Today it is a matter of common knowledge that automobiles are driven at night on our great, wide, straight highways at speeds which do not allow adequate time or space in which to stop for unusual objects such as freight trains completely obstructing the highway unless some warning of the possible or probable presence thereof is given, especially where, as in the case of such trains, the bodies of the cars are apt to be above the direct beams of the automobile lights, which the law requires to be projected below 42 inches at 75 feet from the vehicle. Recognizing this, our counties and state highway department place conspicuous warnings of all variations from the normal road. Drivers of ordinary prudence have grown to rely on the presence of such warnings. Certainly ordinary care does not require an automobile always to be driven in the expectation that a railroad train may suddenly and without warning loom up across the highway.
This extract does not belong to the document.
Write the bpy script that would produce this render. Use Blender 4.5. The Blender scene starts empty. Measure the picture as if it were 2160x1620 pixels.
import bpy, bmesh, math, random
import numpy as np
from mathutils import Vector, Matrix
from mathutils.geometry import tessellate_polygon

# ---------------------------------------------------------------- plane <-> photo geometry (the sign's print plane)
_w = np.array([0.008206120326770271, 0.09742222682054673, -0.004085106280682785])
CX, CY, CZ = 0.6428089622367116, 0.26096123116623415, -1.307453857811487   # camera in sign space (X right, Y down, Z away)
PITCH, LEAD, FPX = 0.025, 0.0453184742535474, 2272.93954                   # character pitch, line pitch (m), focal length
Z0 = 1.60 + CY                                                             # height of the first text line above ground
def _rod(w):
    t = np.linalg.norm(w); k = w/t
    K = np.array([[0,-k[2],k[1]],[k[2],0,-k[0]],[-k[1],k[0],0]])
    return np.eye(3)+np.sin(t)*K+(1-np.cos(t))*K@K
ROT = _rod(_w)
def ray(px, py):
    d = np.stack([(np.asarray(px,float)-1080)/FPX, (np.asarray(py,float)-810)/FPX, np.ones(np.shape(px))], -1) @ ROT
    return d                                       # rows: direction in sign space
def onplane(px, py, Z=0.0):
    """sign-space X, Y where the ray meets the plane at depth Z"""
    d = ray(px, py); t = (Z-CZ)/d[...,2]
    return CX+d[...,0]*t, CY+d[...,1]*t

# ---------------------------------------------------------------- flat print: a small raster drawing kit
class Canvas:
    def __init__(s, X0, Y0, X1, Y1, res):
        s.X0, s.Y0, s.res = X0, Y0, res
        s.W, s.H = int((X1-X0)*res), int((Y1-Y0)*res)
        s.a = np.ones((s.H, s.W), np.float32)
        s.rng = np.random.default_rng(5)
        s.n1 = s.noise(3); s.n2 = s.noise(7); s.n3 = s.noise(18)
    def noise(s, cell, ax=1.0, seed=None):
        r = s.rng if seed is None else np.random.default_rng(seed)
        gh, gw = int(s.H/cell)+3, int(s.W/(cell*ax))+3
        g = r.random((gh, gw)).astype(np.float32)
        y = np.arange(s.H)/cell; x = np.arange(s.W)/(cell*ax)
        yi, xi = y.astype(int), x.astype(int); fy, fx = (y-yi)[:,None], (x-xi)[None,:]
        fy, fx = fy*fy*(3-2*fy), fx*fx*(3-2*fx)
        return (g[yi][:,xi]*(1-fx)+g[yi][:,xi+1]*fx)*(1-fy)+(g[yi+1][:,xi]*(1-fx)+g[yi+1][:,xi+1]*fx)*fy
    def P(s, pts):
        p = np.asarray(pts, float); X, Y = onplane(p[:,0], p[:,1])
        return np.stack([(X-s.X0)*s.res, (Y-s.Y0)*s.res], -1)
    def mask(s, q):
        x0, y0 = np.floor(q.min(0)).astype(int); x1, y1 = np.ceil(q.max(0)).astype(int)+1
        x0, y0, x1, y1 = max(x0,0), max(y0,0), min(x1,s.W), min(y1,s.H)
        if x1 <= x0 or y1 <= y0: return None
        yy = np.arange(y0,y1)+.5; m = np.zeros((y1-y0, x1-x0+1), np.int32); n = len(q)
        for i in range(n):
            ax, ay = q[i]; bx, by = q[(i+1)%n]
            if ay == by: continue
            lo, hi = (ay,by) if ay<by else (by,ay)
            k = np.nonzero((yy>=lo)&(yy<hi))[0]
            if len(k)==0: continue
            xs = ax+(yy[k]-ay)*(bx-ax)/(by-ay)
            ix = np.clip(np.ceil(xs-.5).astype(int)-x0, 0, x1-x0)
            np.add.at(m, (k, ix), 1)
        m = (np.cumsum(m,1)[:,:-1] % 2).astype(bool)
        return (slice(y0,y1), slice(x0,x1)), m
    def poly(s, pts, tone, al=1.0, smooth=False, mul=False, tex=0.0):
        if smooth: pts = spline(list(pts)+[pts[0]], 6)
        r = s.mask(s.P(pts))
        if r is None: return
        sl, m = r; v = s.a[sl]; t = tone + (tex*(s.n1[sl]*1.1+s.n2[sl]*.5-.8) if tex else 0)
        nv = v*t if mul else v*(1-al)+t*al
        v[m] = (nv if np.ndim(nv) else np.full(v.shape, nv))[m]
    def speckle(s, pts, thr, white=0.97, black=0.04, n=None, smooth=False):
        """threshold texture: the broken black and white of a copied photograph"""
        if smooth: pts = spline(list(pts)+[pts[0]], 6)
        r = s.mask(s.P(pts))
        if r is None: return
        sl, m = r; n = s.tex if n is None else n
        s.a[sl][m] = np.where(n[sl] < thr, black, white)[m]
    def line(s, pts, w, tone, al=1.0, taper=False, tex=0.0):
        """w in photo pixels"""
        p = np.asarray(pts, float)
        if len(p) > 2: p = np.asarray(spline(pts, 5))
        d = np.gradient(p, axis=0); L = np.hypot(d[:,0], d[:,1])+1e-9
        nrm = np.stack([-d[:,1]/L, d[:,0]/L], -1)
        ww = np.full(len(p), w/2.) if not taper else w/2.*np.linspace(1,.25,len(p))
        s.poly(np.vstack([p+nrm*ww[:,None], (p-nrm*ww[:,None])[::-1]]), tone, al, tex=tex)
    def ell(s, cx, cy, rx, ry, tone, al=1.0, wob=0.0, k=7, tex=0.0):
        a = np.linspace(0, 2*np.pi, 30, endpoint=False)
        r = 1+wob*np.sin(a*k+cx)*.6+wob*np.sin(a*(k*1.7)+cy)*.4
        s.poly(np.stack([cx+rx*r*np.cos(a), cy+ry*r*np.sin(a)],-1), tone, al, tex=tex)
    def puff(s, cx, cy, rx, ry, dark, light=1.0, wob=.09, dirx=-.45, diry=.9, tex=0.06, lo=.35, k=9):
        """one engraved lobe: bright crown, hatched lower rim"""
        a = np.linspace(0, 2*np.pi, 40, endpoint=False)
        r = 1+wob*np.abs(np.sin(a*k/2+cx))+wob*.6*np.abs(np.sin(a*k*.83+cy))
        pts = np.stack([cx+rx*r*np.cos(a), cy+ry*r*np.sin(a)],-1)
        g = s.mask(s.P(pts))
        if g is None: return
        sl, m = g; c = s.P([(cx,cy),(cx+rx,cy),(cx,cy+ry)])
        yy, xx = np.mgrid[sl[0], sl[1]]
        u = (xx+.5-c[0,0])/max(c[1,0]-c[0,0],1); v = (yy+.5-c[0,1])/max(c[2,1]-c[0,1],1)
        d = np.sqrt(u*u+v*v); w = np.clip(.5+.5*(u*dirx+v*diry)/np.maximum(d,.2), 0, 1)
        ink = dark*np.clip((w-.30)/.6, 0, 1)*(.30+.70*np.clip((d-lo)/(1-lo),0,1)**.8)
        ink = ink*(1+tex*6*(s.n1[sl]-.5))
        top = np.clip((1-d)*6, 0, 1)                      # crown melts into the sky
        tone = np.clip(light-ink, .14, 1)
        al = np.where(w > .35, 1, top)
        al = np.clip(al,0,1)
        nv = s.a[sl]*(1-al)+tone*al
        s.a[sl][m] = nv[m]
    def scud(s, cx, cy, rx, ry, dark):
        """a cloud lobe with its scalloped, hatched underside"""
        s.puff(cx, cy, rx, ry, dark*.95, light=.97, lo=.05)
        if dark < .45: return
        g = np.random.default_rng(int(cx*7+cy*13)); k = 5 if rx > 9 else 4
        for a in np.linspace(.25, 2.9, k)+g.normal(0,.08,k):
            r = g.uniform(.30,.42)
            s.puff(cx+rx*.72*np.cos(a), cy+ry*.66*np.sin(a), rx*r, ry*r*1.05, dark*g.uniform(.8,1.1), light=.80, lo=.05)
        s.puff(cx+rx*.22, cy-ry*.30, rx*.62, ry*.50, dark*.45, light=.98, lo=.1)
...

To fail to recognize this fact is to apply horse and buggy law to a motor age and is a failure to recognize the common experience of mankind. Statistics disclose that 28 per cent of railroad crossing accidents result from vehicles being driven into the sides of moving or standing trains. A variety of circumstances may be suggested where persons driving with ordinary care might suddenly be confronted with a railroad crossing encumbered by a train. Obviously, ordinary care requires some warning of the presence of the crossing upon which long trains may be passing or standing. The luminous signs of the reflector type in common use at crossings and other places of danger are very effective warnings, and one placed at the outer edge of a railroad right of way would relieve the crossing of most of its hazards. In this case the owner of the tracks placed a large "buck" sign at a conspicuous place where approaching automobile lights must reveal it. As a matter of law under the circumstances I think ordinary care required no more.